PUBLIC SOCIOLOGY
THE IDEA

My idea of public sociology was inspired by the research and engagement of colleagues at Berkeley, and then beyond Berkeley by sociologists ranging from outlaws such as Robert Lynd, C. Wright Mills and Alvin Gouldner to Presidents of the American Sociological Association such as Herb Gans, William Wilson, and Patricia Hill Collins. Other national sociologies -- from South Africa to Hungary to Russia – expanded my horizons of what is possible, but also of what is dangerous. I’m no less indebted to a long and venerable lineage in the theory and practice of public engagement, ranging from Marx, Weber, Durkheim, Dewey, Du Bois, and Gramsci to more contemporary thinkers such as Bourdieu, Touraine, Habermas, Beauvoir, Freire, Hooks and Fanon. There is nothing new about public sociology, what is new is the threatening context in which we now live.

THE DIVISION OF SOCIOLOGICAL LABOR

Public Sociology endeavors to bring sociology into dialogue with audiences beyond the academy, an open dialogue in which both sides deepen their understanding of public issues.
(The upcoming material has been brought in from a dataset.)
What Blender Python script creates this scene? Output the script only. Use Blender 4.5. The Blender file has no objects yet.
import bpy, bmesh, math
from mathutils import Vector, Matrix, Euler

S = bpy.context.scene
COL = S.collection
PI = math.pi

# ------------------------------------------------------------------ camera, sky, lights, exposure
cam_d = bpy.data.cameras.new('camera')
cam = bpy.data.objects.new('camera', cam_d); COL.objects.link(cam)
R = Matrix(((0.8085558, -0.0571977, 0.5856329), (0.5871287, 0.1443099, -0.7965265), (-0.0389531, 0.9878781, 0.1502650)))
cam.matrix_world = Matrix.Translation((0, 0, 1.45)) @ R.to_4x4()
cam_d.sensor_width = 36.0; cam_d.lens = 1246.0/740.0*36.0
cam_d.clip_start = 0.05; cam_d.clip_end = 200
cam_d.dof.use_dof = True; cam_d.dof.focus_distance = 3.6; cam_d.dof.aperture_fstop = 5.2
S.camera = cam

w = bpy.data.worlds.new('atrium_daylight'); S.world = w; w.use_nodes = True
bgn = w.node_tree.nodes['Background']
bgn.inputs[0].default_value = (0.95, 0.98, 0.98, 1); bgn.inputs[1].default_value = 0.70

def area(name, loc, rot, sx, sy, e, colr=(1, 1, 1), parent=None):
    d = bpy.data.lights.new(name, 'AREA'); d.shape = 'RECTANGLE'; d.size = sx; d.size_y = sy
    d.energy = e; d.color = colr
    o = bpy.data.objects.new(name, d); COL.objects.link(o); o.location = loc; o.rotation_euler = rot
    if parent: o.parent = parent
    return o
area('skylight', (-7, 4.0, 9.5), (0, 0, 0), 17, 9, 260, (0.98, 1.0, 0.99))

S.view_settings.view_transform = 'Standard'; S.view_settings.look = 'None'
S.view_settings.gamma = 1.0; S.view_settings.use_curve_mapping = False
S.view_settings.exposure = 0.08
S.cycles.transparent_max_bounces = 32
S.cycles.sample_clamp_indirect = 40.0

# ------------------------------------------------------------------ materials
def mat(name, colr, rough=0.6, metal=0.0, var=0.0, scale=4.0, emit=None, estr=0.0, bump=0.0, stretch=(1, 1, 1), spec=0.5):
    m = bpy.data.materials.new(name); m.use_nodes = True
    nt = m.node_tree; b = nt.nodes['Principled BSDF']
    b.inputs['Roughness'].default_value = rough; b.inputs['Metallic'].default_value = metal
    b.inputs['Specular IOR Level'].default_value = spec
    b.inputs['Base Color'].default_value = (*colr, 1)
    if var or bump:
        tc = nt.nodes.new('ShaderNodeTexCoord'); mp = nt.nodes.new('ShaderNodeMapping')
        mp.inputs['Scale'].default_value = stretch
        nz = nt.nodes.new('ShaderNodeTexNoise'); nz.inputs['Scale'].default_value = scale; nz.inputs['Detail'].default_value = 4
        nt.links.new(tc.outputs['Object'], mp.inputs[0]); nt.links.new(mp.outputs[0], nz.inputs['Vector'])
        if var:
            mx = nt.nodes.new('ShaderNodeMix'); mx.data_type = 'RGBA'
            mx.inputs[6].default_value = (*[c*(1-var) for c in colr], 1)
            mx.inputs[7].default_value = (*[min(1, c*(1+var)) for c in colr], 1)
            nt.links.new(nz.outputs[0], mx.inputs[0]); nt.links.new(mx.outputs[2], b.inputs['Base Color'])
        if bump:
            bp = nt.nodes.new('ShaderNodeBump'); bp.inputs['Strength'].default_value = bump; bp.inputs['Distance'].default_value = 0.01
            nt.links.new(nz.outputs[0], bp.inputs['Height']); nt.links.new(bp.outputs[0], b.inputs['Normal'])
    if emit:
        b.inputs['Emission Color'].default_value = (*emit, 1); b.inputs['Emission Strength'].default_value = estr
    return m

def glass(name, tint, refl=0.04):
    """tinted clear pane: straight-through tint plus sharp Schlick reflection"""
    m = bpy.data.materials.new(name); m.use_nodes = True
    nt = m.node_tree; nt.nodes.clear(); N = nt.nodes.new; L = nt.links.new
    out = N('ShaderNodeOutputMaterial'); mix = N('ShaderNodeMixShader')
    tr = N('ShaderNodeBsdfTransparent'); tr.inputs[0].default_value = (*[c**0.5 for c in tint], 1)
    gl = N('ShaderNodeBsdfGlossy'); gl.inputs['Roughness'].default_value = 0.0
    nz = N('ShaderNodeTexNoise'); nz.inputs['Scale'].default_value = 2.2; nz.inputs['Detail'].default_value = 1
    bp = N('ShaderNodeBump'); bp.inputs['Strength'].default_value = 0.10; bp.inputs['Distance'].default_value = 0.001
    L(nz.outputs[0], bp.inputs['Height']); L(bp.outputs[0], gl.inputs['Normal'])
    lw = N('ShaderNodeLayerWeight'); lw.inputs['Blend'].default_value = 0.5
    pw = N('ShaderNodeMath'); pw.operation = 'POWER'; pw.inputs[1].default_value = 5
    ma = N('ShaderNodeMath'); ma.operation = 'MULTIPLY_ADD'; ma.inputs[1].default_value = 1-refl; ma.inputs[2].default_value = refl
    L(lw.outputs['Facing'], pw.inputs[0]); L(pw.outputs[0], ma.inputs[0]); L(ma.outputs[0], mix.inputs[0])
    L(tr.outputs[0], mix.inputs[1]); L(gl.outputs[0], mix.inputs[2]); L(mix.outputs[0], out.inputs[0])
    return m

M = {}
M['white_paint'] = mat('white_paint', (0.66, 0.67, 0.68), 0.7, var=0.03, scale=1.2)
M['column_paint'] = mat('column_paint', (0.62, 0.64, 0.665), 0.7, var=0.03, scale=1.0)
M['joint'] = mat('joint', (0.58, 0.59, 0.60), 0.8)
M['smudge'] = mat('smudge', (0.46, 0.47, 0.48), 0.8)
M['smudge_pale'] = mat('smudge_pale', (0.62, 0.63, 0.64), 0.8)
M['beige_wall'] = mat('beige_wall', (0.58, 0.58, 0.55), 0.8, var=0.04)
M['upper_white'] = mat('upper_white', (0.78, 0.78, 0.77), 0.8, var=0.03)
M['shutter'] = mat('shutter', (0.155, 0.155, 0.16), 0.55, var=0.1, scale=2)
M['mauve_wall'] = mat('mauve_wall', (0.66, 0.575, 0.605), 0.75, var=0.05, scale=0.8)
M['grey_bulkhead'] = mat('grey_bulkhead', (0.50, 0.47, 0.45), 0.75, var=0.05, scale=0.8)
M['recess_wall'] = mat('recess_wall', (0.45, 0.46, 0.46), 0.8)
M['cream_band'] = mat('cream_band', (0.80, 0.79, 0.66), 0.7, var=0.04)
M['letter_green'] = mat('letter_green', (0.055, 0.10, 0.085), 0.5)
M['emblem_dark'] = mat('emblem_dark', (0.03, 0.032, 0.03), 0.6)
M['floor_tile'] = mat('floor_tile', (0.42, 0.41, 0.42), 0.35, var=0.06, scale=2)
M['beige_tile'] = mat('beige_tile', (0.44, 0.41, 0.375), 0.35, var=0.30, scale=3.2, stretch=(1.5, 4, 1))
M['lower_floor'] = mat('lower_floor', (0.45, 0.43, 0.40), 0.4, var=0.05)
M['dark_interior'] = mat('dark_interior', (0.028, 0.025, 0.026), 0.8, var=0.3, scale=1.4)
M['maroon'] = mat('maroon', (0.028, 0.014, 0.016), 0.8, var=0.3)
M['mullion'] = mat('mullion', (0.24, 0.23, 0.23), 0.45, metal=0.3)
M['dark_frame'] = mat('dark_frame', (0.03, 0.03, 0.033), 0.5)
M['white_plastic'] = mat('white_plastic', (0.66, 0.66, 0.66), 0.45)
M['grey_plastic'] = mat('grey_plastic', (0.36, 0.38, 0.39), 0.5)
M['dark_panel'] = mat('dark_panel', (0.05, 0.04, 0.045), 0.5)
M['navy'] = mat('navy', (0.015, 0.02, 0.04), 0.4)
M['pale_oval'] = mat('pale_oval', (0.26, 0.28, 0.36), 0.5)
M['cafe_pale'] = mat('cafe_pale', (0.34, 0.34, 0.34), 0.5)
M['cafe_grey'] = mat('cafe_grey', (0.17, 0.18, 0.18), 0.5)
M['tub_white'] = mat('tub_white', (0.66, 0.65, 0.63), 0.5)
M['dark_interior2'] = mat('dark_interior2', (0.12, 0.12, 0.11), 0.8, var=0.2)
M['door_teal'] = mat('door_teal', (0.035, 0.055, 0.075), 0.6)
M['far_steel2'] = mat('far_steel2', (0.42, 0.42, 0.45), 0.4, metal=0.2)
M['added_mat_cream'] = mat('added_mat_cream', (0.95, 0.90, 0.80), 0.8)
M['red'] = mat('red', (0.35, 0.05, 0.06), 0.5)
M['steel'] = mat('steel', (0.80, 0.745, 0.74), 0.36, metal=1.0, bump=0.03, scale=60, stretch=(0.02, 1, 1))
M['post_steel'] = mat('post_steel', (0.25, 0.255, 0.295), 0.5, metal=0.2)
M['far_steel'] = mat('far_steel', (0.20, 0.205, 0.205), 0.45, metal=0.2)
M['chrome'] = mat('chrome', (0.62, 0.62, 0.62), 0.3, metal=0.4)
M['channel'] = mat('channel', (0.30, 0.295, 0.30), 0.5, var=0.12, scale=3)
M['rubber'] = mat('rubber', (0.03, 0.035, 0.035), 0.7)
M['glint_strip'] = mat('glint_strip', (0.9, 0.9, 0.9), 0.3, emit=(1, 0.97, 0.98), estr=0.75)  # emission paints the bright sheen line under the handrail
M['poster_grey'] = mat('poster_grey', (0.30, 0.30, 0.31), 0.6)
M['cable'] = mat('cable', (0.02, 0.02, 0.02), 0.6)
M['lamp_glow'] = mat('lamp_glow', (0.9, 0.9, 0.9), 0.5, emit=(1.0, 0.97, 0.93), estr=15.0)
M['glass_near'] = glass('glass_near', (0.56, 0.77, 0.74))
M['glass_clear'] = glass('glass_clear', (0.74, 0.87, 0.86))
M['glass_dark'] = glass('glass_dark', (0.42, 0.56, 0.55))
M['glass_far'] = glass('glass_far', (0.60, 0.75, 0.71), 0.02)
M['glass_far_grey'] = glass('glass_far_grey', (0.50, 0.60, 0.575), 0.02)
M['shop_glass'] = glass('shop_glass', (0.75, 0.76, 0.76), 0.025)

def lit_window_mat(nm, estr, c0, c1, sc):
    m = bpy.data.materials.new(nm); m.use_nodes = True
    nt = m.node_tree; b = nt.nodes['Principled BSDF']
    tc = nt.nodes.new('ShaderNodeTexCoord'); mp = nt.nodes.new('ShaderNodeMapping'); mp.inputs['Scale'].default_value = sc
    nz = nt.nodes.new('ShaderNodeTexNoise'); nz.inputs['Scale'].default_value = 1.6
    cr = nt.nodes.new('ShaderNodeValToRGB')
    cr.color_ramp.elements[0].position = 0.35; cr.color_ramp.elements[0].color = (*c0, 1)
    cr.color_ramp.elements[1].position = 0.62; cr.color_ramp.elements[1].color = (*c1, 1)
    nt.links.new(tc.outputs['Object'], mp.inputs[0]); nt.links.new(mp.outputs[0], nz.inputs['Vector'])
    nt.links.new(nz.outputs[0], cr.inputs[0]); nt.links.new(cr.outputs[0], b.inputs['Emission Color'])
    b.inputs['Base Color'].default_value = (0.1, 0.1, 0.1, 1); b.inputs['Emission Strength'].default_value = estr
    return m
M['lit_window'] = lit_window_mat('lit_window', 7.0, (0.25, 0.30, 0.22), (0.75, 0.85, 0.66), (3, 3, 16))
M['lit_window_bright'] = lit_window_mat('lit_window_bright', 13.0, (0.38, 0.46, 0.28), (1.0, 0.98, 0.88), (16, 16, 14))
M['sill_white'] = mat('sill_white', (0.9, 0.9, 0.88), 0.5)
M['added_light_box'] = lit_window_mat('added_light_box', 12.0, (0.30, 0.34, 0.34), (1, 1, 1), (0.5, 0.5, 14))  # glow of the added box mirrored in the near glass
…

But what is its relation to the rest of sociology? It is the opposite of Professional Sociology – a scientific sociology created by and for sociologists – inspired by public sociology but, equally, without which public sociology would not exist. The relation between professional and public sociology is, thus, one of antagonistic interdependence.

Public sociology, as a conversation between sociology and publics, should be distinguished from Policy Sociology -- the application of professional sociology to the interests and problems of clients (organizations, agencies, corporations). Public sociology is the conscience of policy sociology, exposing the means-end rationality upon which it rests, just as Critical Sociology interrogates the assumptions – methodological, philosophical, and theoretical -- of the research programs of professional sociology. Critical sociology, as the guardian of the diverse values underpinning the sociological enterprise, imbues professional, policy and public sociologies with moral purpose.

This four-fold division of sociological knowledge is but an analytical scheme. Its concrete expressions vary sharply by country, and by location in the hierarchical system of global knowledge production. Its purpose is to underline the necessary coexistence and mutual stimulation of all four types of knowledge. This notion of a division of sociological labor, together with its ramifications, has generated controversy wherever it has traveled, within and across national frontiers, within and beyond sociology, mapping the contending interests of a dynamic field.

THESE PAGES

At this website you can find videos of the plenary sessions and public addresses at the 2004 meetings of the American Sociological Association, devoted to public sociologies. They include the speech, "For Public Sociology," [video | print] which is available in multiple languages.

The website also makes accessible some 20 symposia where you can find intellectual and political assaults of my critics from every quarter of the sociological field, and from different corners of the planet. You can also find my published papers elaborating and defending my view of public sociology as well as the critical application of public sociology by others. Finally, there are now several books devoted to the debate in different languages.

These "public sociology wars" paint a picture of a vibrant hierarchical field of struggle varying by country and historical period, giving rise to a complex set of transnational transactions that are developing their own global coherence. In foregrounding its public engagement, sociology, thereby, rediscovers its originating and often repressed inspiration -- whether this be found in individual biography, in national history, or in classical figures -- all the better to meet the challenges of new and old patterns of inequality and domination.